Integrism was present in the Levant since the first part of the XIXth century, as a reaction to the destruction of a society through foreign intervention (it did not help that these societies had been under Ottoman rule, a condition of oppression only partially mitigated by commonality of religion). The incubation times for integrism may be very long – often a matter of generations. Insurgency emerges suddenly, and spreads fast, jumping localities as it is fanned by imitation.

Going into Iraq in 2003, prophesies were made to the effect that “shock and awe” would yield democracy. A cursory reading of historical precedent in the region should have disabused the pundits. The chasm left by the destruction of the Saddam regime was quickly filled by integrism. In ecological terms, simple native species occupy the wasteland first – and fast. They spread because they are “adaptable,” only needing basic conditions for survival. Integrism, which has a simple answer to every situation, obtains such characteristics. Democracy, with its evolved system of checks and balances and long practice, needs time to take foot and become the dominant form.[3] For democracy too, independence is a precondition, while integrism thrives under-handedly under occupation, only to emerge robust at the end. It has thus an inherent short-term advantage over any other evolutionary political form.

In retrospect, the “success” of the US counterinsurgency policy instituted in 2007 in Iraq (say in the Anbar province) – building a close relationship to local rulers – looks very much like the “divide and rule” policy instituted by the French after the XIXth century rebellions had subsided: “Under French aegis, there thus survived a native aristocracy which would make common cause with the French and which the French co-opted as administrators of the rural population. (…) Deprived of the tribal structure to which they owed their indigenous power before the conquest, they nevertheless exercised political functions of sufficient scope on behalf of the conquerors to interpose themselves between the natives and France.” (pg. 221) It is not surprising that a new generation in Iraq is sweeping such rootless and tainted political structures aside.

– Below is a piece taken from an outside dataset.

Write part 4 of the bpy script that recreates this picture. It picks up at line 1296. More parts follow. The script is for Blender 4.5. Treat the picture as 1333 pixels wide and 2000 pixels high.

The title of this blog: “It’s the context and culture, stupid!” points to the foolishness of entering a state with pre-conceived development models (based even on evidence-tested “best practice”[4]) one applies irrespective of the historical circumstances. A “Counterinsurgency Manual” is doomed to fail precisely because it tends to push the context into the background by imposing a theoretical “road map” on reality.

______________

[1] Ian BURUMA – Avishai MARGALIT (2004): Occidentalism. The West in the eyes of its enemies. Penguin Press, New York. The authors show quite convincingly how much the “oppressed” borrowed ideological tools from the oppressing culture in an effort of turn them against the “invader”. My favorite example is the transformation of Shintoism into monotheism with Japanese characteristics. Another is the pseudo-Christian ideology of the Taiping Rebellion; one also wonders as to Mao’s true understanding of Marxism.

[2] Oppressed China has been a hotbed of millennerian movements – mostly secret societies by the name of White Lotus, Red Turbans, Boxers, and what not. See e.g. WU Han (1991): Le tyran de Nankin. L’emperuer des Ming. Ph. Picquier, Arles. The author, Mayor of Beijing, was tortured to death by the Red Guards in retribution for implying analogies between Mao Tsedong and the founder of the Ming dynasty. Karl MARX put it aptly in the Communist Manifesto: “Workers of the world unite, you have nothing to lose but your fetters.”

[3] If Douglas FEITH “virgin birth of democracy” theory is sheer phantasy, SOROS’ directive “Blaquism” (the idea than a small but determined elite can entrain a whole country) is not much better (see: George SOROS (2014): Wake up, Europe. New York Review of Books, November 20th.

[4] “Best practice” is obtained by cleverly excluding the effect of context and focusing on the impact of the proposed measure. Context, however, is overwhelming, when it comes to action in the social fabric. What is “best” should soon yield to “what’s feasible under the circumstances.” The best is the enemy of the good.